Quoting a such precise sentence from a such old book in a such detailed manner: I'm amaze by your knowledge! Thank you very much for that answer!

(I'm weak anyway: I didn't resist to those incredibly cheap Planescape PDF on RPGNow and bought a few...)
 

No secret there. We were inspired by that sentence. We put the book of infinite planes in the box along with all the other toys in our homage to the classic feel of wonder.

One of the things we thought about when designing various parts of the book was "What did we think was cool when we played in the late 70's and early 80's... and how can we pay homage to those coolest experiences while still giving it a solid 3ed treatment. Mind you we didn't want to just include canonical D&D things in that "what was cool about the golden age of D&D" ethos. That would have been far too limiting. We thought about stuff that we liked as kids and young adults as well and how those had been inspiring to our creativity.

Then we tried to figure out ways we could work it out in such a way that it is as "edition friendly" as the Wilderlands. So we ended up with the 3 book format+ map booklet format.

Case
 

Got my copy last Thursday. I haven't started reading it yet, but I did flip through it. I must say that I like what I saw. Can't wait to read the whole thing, but that'll have to wait till I read through everything that I got at GenCon.
 


Fenes said:
So, the question fpr me seems to be: box or pdf. Hard choice.
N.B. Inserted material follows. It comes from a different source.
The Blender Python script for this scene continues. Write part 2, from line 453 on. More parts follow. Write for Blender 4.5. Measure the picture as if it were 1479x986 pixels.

A question many buyer ask themselves nowadays. From a buyer point of view, I think that publisher should sell paper+PDF bundle for a fare pric. Something like price of the paper edition plus 5$ or so. But from a publisher point of view, I don't know if that would be possible to do it for a such price.
 

Fair enough. One of the problems is distribution contracts and keeping positive relations with the few brick and mortar stores that still carry 3rd party product. You have a much tougher time and get distributors pretty angry with you when you go PDF+Product=same price or undercut the price of the print product with a relatively inexpensive PDF that you know will also sell well.

Joe Goodman has a bit on his forum about why he sells his products the way he does. You all should read it.

Either way, its a hard deal all around.